We work with the CEO, HR head, and the top managers to make step-change improvements in leadership team performance. We interview and survey team members and others in the organization to understand the degree to which team members have embraced the company’s strategy, and we explore the interpersonal dynamics that lead to team breakdowns and disunity.
We facilitate team sessions that shed light on these underlying dynamics and the potential consequences if left unchanged. We get team members to make specific commitments for improvement, and then monitor team dynamics to make sure these commitments happen. Central to our approach is building team member skills in giving and receiving feedback and having the difficult conversations that are necessary to successfully face and achieve disruptive change.
Team Offsite
Team offsites, whether in-person or virtual, should be high impact, learning rich, and fun. The team should have conversations that typically do not happen. The quality of dialogue should be high. The conversations should be expansive, leading in new directions. There should be laughter. Team members should leave feeling more connected to each other, and people should leave the offsite clear about next steps and action items.
Unfortunately, many long-form meetings simply do not measure up to these standards. Given the amount of time invested in offsites, you cannot afford not to design the best meeting you can.
We are often asked to design and facilitate breakthrough team offsites. We engage first with executive sponsors to map out what is needed. In most cases, we collect data about how the team is doing. We do this in two ways. We conduct interviews with individuals, and we administer a proprietary Team Effectiveness Profile (TEP). This qualitative and quantitative approach allows us to quickly get up to speed about the team’s functioning and provides rich information for discussion about the offsite. Oftentimes the executive sponsors wish for us to test alignment or solicit views about content areas to be covered at the offsite.
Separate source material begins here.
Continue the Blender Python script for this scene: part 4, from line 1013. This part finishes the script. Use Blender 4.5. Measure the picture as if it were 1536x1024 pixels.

It is important to us that the executive sponsors feel in control of the offsite design and delivery. We conduct debriefs with the executive sponsors prior to the offsite and walk them through our proposed design and agenda.
We tend to play several roles during the offsite. In segments where we are the driver, we are on point to tee up the discussion and achieve the segment objectives. We often inject ideas into the offsite, often through pre-work, and then play a teaching role to help individuals make sense of the content and apply it to the team and their work. For other segments, someone else is driving and we are observing the dynamics, calling on individuals to contribute, asking questions to reframe the dynamics, and looking for ways to make the discussion better.
Near the end of the offsite, we ensure that the decisions made, action items, and parking lot items are understood, and everyone leaves clear about next steps.
With the right approach and professional facilitation, it is possible to have breakthrough offsites every time, leaving individuals feeling great about the time they have just invested.